Among other things, he preached a whole-hearted, sensuous enjoyment of living, extolling 'the mighty immutable goddess of laughter and love' and 'the splendour and vigour of [...] immanent, multiplied, voluptuous vitality'. He encouraged his fellows 'to taste life to the full' by throwing themselves with 'extreme exuberance' into its 'manifold sensations', allowing its joys to 'pulse in the passionate blood and burst through the brain' until 'body and mind quiver and bound as though interpenetrated by an instantaneous current of electric fluid'. This won him friends and admirers in Melbourne's bohemian community, including such well-known artists as Arthur Streeton (with whom he shared digs for a time in St Kilda), Tom Roberts and Lionel and Norman Lindsay, who reacted favourably to his convivial exhortations to come 'Be merry while we may' in the enjoyment of 'the glorious ardours of the genial bowl'. No doubt they also welcomed his pronouncements on the superiority of artists over ordinary mortals.

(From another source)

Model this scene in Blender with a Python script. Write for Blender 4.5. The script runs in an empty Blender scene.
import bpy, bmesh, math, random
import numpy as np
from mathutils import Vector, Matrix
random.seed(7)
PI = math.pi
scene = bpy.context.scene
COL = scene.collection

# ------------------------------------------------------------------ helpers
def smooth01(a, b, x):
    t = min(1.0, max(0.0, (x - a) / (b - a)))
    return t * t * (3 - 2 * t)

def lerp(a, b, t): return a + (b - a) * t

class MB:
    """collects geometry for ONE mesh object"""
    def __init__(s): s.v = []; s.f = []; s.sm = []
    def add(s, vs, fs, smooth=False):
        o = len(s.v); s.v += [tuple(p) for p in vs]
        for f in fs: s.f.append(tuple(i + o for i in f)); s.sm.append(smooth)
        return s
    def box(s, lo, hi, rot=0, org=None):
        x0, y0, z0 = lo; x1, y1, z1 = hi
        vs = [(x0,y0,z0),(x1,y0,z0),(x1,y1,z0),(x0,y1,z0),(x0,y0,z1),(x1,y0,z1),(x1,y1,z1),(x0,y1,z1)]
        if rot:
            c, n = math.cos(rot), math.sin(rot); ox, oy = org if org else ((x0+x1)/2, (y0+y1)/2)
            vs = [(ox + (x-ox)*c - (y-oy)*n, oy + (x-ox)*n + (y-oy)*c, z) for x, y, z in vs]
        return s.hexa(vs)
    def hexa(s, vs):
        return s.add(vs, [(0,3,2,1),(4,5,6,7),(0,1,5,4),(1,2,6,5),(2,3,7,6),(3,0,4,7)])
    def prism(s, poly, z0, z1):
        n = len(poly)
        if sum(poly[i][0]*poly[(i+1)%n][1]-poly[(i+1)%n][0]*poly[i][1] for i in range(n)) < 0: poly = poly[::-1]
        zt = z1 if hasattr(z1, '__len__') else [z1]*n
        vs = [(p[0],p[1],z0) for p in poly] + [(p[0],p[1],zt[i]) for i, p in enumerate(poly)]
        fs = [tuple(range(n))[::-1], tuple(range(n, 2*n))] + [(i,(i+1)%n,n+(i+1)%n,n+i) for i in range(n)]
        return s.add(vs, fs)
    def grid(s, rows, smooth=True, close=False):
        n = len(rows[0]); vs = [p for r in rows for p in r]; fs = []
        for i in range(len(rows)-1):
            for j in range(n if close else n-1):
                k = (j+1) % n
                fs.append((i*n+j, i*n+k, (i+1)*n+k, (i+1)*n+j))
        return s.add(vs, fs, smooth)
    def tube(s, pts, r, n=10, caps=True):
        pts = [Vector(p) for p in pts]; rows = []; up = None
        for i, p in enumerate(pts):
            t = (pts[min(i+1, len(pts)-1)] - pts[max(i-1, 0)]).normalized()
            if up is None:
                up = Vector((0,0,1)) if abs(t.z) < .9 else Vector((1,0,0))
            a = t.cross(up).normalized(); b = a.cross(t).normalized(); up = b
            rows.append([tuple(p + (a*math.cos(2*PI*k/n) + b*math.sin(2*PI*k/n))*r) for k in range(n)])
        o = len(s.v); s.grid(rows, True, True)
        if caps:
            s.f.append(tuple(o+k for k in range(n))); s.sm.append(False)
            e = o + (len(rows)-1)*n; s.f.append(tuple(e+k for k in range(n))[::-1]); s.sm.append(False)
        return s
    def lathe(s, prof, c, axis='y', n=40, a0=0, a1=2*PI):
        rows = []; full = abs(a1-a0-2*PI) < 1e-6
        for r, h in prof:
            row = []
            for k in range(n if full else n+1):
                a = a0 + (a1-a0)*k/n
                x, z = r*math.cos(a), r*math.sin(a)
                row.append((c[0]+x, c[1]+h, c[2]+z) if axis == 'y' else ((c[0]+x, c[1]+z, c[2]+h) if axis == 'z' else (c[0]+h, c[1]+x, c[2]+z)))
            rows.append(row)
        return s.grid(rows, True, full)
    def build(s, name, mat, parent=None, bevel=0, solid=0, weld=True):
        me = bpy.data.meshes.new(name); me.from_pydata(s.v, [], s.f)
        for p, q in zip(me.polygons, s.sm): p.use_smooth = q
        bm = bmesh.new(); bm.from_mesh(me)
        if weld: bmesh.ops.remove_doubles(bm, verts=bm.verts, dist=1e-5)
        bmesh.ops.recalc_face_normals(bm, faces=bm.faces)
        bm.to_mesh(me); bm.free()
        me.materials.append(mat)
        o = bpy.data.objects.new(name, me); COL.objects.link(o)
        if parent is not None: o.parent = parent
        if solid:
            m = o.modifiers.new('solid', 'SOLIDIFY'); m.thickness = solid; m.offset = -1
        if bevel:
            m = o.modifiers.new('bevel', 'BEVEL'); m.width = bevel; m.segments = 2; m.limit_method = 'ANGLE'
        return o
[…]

But his abrasive personality gained him enemies, too. Former Victorian Lieutenant-Governor Sir William Robinson's 1890 warning to Melbourne University council that Marshall-Hall exhibited 'a certain outspoken roughness in his manner' was something of an understatement. On taking up his new post in the following year, he was clearly intent on rousing his fellow citizens out of what he saw as their smug philistinism. He denounced local musical performances as 'execrable' and deplored the vacuousness of Melbourne's concert-goers who, he declared, had 'no taste ... and are profoundly ignorant of what music is'. He proclaimed the city's music teachers to be 'frightfully bad' and when private school principals grumbled about the high failure-rate in the matriculation music examination for which he was responsible, he retorted that it was fortunate that 'our schools are the last places in the world to which our youth turn for light and understanding, otherwise they would grow up mentally akin to those monstrosities which I remember with dim horror upon the tables of boarding-houses and which go by the name of resurrection pies'. And he complained rancorously about the 'frivolous incapable buffooneries', 'vicious emanations' and 'sterile, unproductive mediocrity' of local music critics. People who disagreed with his literary judgements were also in danger of feeling his sharp tongue. At a Town Hall concert on 24 July 1893, he took time off from conducting to inform the audience that a recent article in the Argus condemning the 'putrid [...] mass of [...] sensuality' in the plays of Henrik Ibsen was the 'shameless and ignorant' work of a 'scurrilous newspaper hack'.
Legacy
A symphony by him was played at the Queen's Hall, London, in 1907 conducted by Sir Henry Wood. Though somewhat influenced by the work of Wagner, Brahms and Puccini, George Marshall-Hall's compositions display pronounced individuality and sincerity. It was nevertheless as a teacher, enthusiastic and free from pedantry, and as an inspiring orchestral conductor that he did his most important work, and the value of his influence on the musical life of Melbourne can hardly be overstated. Marshall-Hall was tall, dark, witty, humorous and intolerant of pretence.